-- Begin --

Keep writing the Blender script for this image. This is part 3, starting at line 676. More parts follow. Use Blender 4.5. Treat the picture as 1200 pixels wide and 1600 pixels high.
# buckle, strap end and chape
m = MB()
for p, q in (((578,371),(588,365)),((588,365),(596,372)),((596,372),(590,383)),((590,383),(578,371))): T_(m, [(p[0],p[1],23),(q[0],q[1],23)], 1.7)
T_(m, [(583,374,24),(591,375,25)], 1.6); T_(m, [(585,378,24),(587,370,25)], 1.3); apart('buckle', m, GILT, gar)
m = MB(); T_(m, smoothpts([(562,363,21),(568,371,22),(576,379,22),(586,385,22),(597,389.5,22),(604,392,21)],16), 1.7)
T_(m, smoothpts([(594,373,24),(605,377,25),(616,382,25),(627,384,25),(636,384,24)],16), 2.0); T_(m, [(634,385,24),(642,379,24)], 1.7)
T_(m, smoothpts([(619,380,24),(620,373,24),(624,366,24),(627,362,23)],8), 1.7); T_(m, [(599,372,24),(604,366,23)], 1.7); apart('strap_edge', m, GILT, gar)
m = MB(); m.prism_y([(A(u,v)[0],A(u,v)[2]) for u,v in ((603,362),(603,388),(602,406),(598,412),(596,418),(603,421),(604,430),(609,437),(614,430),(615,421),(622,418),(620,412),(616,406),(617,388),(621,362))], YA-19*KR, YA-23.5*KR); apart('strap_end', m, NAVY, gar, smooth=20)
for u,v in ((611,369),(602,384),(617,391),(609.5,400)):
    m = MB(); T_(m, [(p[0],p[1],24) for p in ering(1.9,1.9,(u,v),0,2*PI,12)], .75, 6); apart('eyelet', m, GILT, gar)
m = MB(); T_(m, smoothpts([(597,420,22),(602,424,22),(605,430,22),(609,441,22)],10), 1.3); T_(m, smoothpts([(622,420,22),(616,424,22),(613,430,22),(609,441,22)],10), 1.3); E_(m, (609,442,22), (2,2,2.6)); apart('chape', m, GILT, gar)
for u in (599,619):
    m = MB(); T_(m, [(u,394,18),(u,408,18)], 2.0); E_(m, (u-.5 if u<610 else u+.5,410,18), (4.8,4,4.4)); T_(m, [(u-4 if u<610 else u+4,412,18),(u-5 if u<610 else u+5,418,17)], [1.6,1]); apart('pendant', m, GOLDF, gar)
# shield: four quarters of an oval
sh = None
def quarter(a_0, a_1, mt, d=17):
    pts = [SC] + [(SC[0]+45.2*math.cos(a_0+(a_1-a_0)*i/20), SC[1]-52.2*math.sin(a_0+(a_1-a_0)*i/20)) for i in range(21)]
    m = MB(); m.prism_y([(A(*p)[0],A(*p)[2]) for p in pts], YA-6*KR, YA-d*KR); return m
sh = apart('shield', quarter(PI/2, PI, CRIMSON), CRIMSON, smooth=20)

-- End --

**TASK DIRECTIONS:** Your task is to return the full listing exactly as it was given.

**THE COMPLETED TASK:**
Keep writing the Blender script for this image. This is part 3, starting at line 676. More parts follow. Use Blender 4.5. Treat the picture as 1200 pixels wide and 1600 pixels high.
# buckle, strap end and chape
m = MB()
for p, q in (((578,371),(588,365)),((588,365),(596,372)),((596,372),(590,383)),((590,383),(578,371))): T_(m, [(p[0],p[1],23),(q[0],q[1],23)], 1.7)
T_(m, [(583,374,24),(591,375,25)], 1.6); T_(m, [(585,378,24),(587,370,25)], 1.3); apart('buckle', m, GILT, gar)
m = MB(); T_(m, smoothpts([(562,363,21),(568,371,22),(576,379,22),(586,385,22),(597,389.5,22),(604,392,21)],16), 1.7)
T_(m, smoothpts([(594,373,24),(605,377,25),(616,382,25),(627,384,25),(636,384,24)],16), 2.0); T_(m, [(634,385,24),(642,379,24)], 1.7)
T_(m, smoothpts([(619,380,24),(620,373,24),(624,366,24),(627,362,23)],8), 1.7); T_(m, [(599,372,24),(604,366,23)], 1.7); apart('strap_edge', m, GILT, gar)
m = MB(); m.prism_y([(A(u,v)[0],A(u,v)[2]) for u,v in ((603,362),(603,388),(602,406),(598,412),(596,418),(603,421),(604,430),(609,437),(614,430),(615,421),(622,418),(620,412),(616,406),(617,388),(621,362))], YA-19*KR, YA-23.5*KR); apart('strap_end', m, NAVY, gar, smooth=20)
for u,v in ((611,369),(602,384),(617,391),(609.5,400)):
    m = MB(); T_(m, [(p[0],p[1],24) for p in ering(1.9,1.9,(u,v),0,2*PI,12)], .75, 6); apart('eyelet', m, GILT, gar)
m = MB(); T_(m, smoothpts([(597,420,22),(602,424,22),(605,430,22),(609,441,22)],10), 1.3); T_(m, smoothpts([(622,420,22),(616,424,22),(613,430,22),(609,441,22)],10), 1.3); E_(m, (609,442,22), (2,2,2.6)); apart('chape', m, GILT, gar)
for u in (599,619):
    m = MB(); T_(m, [(u,394,18),(u,408,18)], 2.0); E_(m, (u-.5 if u<610 else u+.5,410,18), (4.8,4,4.4)); T_(m, [(u-4 if u<610 else u+4,412,18),(u-5 if u<610 else u+5,418,17)], [1.6,1]); apart('pendant', m, GOLDF, gar)
# shield: four quarters of an oval
sh = None
def quarter(a_0, a_1, mt, d=17):
    pts = [SC] + [(SC[0]+45.2*math.cos(a_0+(a_1-a_0)*i/20), SC[1]-52.2*math.sin(a_0+(a_1-a_0)*i/20)) for i in range(21)]
    m = MB(); m.prism_y([(A(*p)[0],A(*p)[2]) for p in pts], YA-6*KR, YA-d*KR); return m
sh = apart('shield', quarter(PI/2, PI, CRIMSON), CRIMSON, smooth=20)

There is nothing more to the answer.